Rajapaksa wants govt to probe Lasantha, Eknaligoda cases

Rajapaksa wants govt to probe Lasantha, Eknaligoda cases

August 7, 2015   12:17 am

Sri Lanka’s former president Mahinda Rajapaksa has vowed to win an outright majority in parliamentary elections due on 17 August.

Mr Rajapaksa told BBC Sinhala he was confident of winning more than half the seats in parliament.

Mr Rajapaksa was giving his first BBC interview since he was elected president in 2005 - relations during his nine years in power were strained over accusations of human rights abuses and media freedoms being curtailed.

“Clearly we will secure 117 seats,” he told BBC Sinhala.
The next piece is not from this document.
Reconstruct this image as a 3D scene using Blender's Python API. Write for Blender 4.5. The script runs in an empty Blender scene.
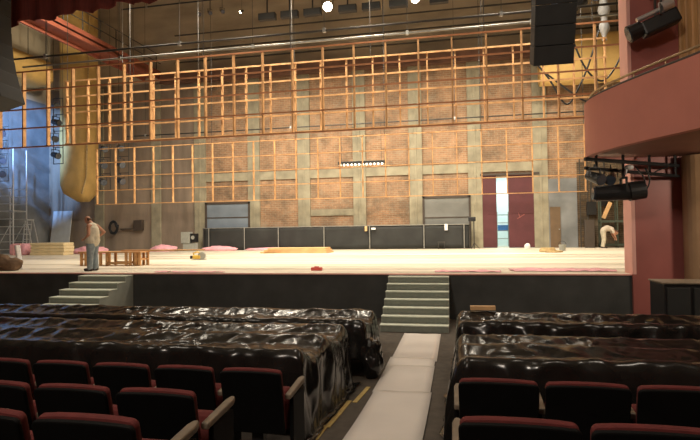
import bpy, math, random
from mathutils import Vector, Matrix, noise
random.seed(7)
C = bpy.context.scene.collection
R = math.radians
SZ = 1.15                      # stage height above the flat part of the hall floor

# ------------------------------------------------------------------ helpers
class MB:
    def __init__(s): s.v = []; s.f = []
    def add(s, vs, fs):
        o = len(s.v); s.v += [tuple(v) for v in vs]; s.f += [tuple(i + o for i in f) for f in fs]; return s
    def box(s, c, d, rot=None):
        hx, hy, hz = d[0] / 2, d[1] / 2, d[2] / 2
        vs = [Vector((x, y, z)) for x in (-hx, hx) for y in (-hy, hy) for z in (-hz, hz)]
        if rot is not None: vs = [rot @ v for v in vs]
        vs = [v + Vector(c) for v in vs]
        return s.add(vs, [(0, 1, 3, 2), (4, 6, 7, 5), (0, 4, 5, 1), (2, 3, 7, 6), (0, 2, 6, 4), (1, 5, 7, 3)])
    def b(s, x0, x1, y0, y1, z0, z1):
        return s.box(((x0 + x1) / 2, (y0 + y1) / 2, (z0 + z1) / 2), (abs(x1 - x0), abs(y1 - y0), abs(z1 - z0)))
    def bar(s, p0, p1, w, h, up=(0, 0, 1)):
        p0 = Vector(p0); p1 = Vector(p1); d = (p1 - p0); L = d.length; d.normalize()
        up = Vector(up)
        if abs(d.dot(up)) > .98: up = Vector((0, 1, 0))
        a = d.cross(up).normalized(); u = a.cross(d)
        return s.box((p0 + p1) / 2, (L, w, h), Matrix((d, a, u)).transposed())
    def cyl(s, p0, p1, r0, r1=None, n=12):
        r1 = r0 if r1 is None else r1
        return s.tube([p0, p1], [r0, r1], n)
    def tube(s, pts, r, n=8):
        pts = [Vector(p) for p in pts]; m = len(pts)
        rr = r if isinstance(r, (list, tuple)) else [r] * m
        vs = []; a = None
        for i, p in enumerate(pts):
            t = (pts[min(i + 1, m - 1)] - pts[max(i - 1, 0)]).normalized()
            if a is None:
                a = t.orthogonal().normalized()
            else:
                a = (a - t * a.dot(t)).normalized()
            bb = t.cross(a)
            for k in range(n):
                q = 2 * math.pi * k / n
                vs.append(p + (a * math.cos(q) + bb * math.sin(q)) * rr[i])
        fs = []
        for i in range(m - 1):
            for k in range(n):
                fs.append((i * n + k, i * n + (k + 1) % n, (i + 1) * n + (k + 1) % n, (i + 1) * n + k))
        fs.append(tuple(reversed(range(n)))); fs.append(tuple((m - 1) * n + k for k in range(n)))
        return s.add(vs, fs)
    def ball(s, c, r, nu=12, nv=8, rot=None):
        rx, ry, rz = (r, r, r) if not isinstance(r, (tuple, list)) else r
        vs = [Vector((0, 0, rz))]
        for j in range(1, nv):
            t = math.pi * j / nv
            for k in range(nu):
                q = 2 * math.pi * k / nu
                vs.append(Vector((rx * math.sin(t) * math.cos(q), ry * math.sin(t) * math.sin(q), rz * math.cos(t))))
        vs.append(Vector((0, 0, -rz)))
        if rot is not None: vs = [rot @ v for v in vs]
        vs = [v + Vector(c) for v in vs]; fs = []
        for k in range(nu):
            fs.append((0, 1 + k, 1 + (k + 1) % nu))
            for j in range(nv - 2):
                o = 1 + j * nu
                fs.append((o + k, o + nu + k, o + nu + (k + 1) % nu, o + (k + 1) % nu))
            o = 1 + (nv - 2) * nu
            fs.append((o + k, len(vs) - 1, o + (k + 1) % nu))
        return s.add(vs, fs)
    def prism(s, poly, z0, z1):                    # poly in xy
        n = len(poly)
        vs = [(x, y, z0) for x, y in poly] + [(x, y, z1) for x, y in poly]
        fs = [tuple(reversed(range(n))), tuple(range(n, 2 * n))]
        fs += [(i, (i + 1) % n, n + (i + 1) % n, n + i) for i in range(n)]
        return s.add(vs, fs)
    def slab(s, poly, y0, y1, rot=None, off=(0, 0, 0)):   # poly in xz, extruded along y
        n = len(poly)
        vs = [Vector((x, y0, z)) for x, z in poly] + [Vector((x, y1, z)) for x, z in poly]
        if rot is not None: vs = [rot @ v for v in vs]
        vs = [v + Vector(off) for v in vs]
        fs = [tuple(range(n)), tuple(reversed(range(n, 2 * n)))]
        fs += [((i + 1) % n, i, n + i, n + (i + 1) % n) for i in range(n)]
        return s.add(vs, fs)
    def grid(s, P):                                # P[i][j] points
        n = len(P); m = len(P[0]); vs = [p for row in P for p in row]
        return s.add(vs, [(i * m + j, i * m + j + 1, (i + 1) * m + j + 1, (i + 1) * m + j) for i in range(n - 1) for j in range(m - 1)])
    def limb(s, pts, rad, n=12):
        pts = [Vector(p) for p in pts]
        for a, b, ra, rb in zip(pts, pts[1:], rad, rad[1:]): s.cyl(a, b, ra, rb, n)
        for p, r in zip(pts, rad): s.ball(p, r * .99, n, 8)
        return s
    def build(s, name, m, parent=None, smooth=False, bevel=0, loc=None):
        me = bpy.data.meshes.new(name); me.from_pydata(s.v, [], s.f); me.update()
        import bmesh
        bm = bmesh.new(); bm.from_mesh(me); bmesh.ops.recalc_face_normals(bm, faces=bm.faces); bm.to_mesh(me); bm.free()
        o = bpy.data.objects.new(name, me); C.objects.link(o); me.materials.append(m)
        if smooth:
            for p in me.polygons: p.use_smooth = True
        if parent is not None: o.parent = parent
        if loc is not None: o.location = loc
        if bevel:
            md = o.modifiers.new('Bevel', 'BEVEL'); md.width = bevel; md.segments = 2; md.limit_method = 'ANGLE'
        return o

def tag(o, label=None, cat=None, group=None, kind=None):
    if label: o['label'] = label
    if cat: o['category'] = cat
    if group: o['group'] = group
    if kind: o['kind'] = kind
    return o
def thing(name, label, cat, loc=(0, 0, 0), rz=0, group=None):
    o = bpy.data.objects.new(name, None); C.objects.link(o); o.location = loc; o.rotation_euler = (0, 0, rz)
    o.empty_display_size = .1
    return tag(o, label, cat, group)
def copy_tree(o, parent=None, label=None, loc=None, rz=None):
    c = o.copy(); C.objects.link(c); c.parent = parent
    if label: c['label'] = label
    if loc is not None: c.location = loc
    if rz is not None: c.rotation_euler = (0, 0, rz)
    for ch in list(o.children):
        d = copy_tree(ch, c)
    return c
def struct(mb, name, m, **k):
    o = mb.build(name, m, **k); o['kind'] = 'structure'; return o

# ------------------------------------------------------------------ materials
def mat(name, col, rough=.6, var=.15, scale=4, metal=0, bump=0, bscale=30, emit=None, estr=0, col2=None, stretch=(1, 1, 1), spec=.5, detail=5):
    m = bpy.data.materials.new(name); m.use_nodes = True; nt = m.node_tree; n = nt.nodes; l = nt.links
    bs = n['Principled BSDF']; bs.inputs['Roughness'].default_value = rough; bs.inputs['Metallic'].default_value = metal
    bs.inputs['Specular IOR Level'].default_value = spec
    tc = n.new('ShaderNodeTexCoord'); mp = n.new('ShaderNodeMapping'); mp.inputs['Scale'].default_value = stretch
    l.new(tc.outputs['Object'], mp.inputs['Vector'])
    nz = n.new('ShaderNodeTexNoise'); nz.inputs['Scale'].default_value = scale; nz.inputs['Detail'].default_value = detail
    l.new(mp.outputs['Vector'], nz.inputs['Vector'])
    rp = n.new('ShaderNodeValToRGB'); a = [max(0, c * (1 - var)) for c in col]; b = [min(1, c * (1 + var)) for c in (col2 or col)]
    rp.color_ramp.elements[0].position = .3; rp.color_ramp.elements[1].position = .7
    rp.color_ramp.elements[0].color = (*a, 1); rp.color_ramp.elements[1].color = (*b, 1)
    l.new(nz.outputs['Fac'], rp.inputs['Fac']); l.new(rp.outputs['Color'], bs.inputs['Base Color'])
    if bump:
        nb = n.new('ShaderNodeTexNoise'); nb.inputs['Scale'].default_value = bscale; nb.inputs['Detail'].default_value = 4
        l.new(mp.outputs['Vector'], nb.inputs['Vector'])
        bp = n.new('ShaderNodeBump'); bp.inputs['Strength'].default_value = bump; bp.inputs['Distance'].default_value = .05
        l.new(nb.outputs['Fac'], bp.inputs['Height']); l.new(bp.outputs['Normal'], bs.inputs['Normal'])
    if emit:
        bs.inputs['Emission Color'].default_value = (*emit, 1); bs.inputs['Emission Strength'].default_value = estr
    return m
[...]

He rejected claims by the current Prime Minister, Ranil Wickramasinghe, that his campaign was in disarray.

Mr Rajapaksa said he does not regret any of the policy decisions he took while in power - apart from one.

“Calling an election two years ahead of schedule, I think, was a wrong decision,” he said.

“I haven’t done anything else for me to regret.”

He strongly defended the controversial impeachment that ousted Chief Justice Shirani Bandaranaike in January 2014. The move was heavily criticised by the opposition and legal watchdogs as an authoritarian and undermining the rule of law.

“We did everything as per constitutional provisions,” he said.

When questioned about his amendment to the constitution that removed the two-term limit on the president, Rajapaksa said the decision belonged to the masses.

“People know very well how long one should be allowed to stay. I believe we should allow the public to decide.”

‘Investigate killings’

Perhaps most controversially, Mr Rajapaksa also accused his successors of not doing enough to investigate killings and abductions that occurred during his tenure.

The killing of senior journalist Lasantha Wickramatunga, the former editor of the Sunday Leader, shocked the world in 2009.

“The same Mr Ranil Wickramasinghe has publicly accused a certain person of murdering Lasantha. Now they can investigate. They were in power for six months,” Mr Rajapaksa said.

The same argument applies to the disappearance of cartoonist Prageeth Eknaligoda, said the former president.

Mr Eknaligoda, a political columnist and another strong critic of Mr Rajapaksa, has been missing since January 2010.

“Why they don’t investigate now? Is it because those who are accused are in the UNP government? I truly suspect it is the case.”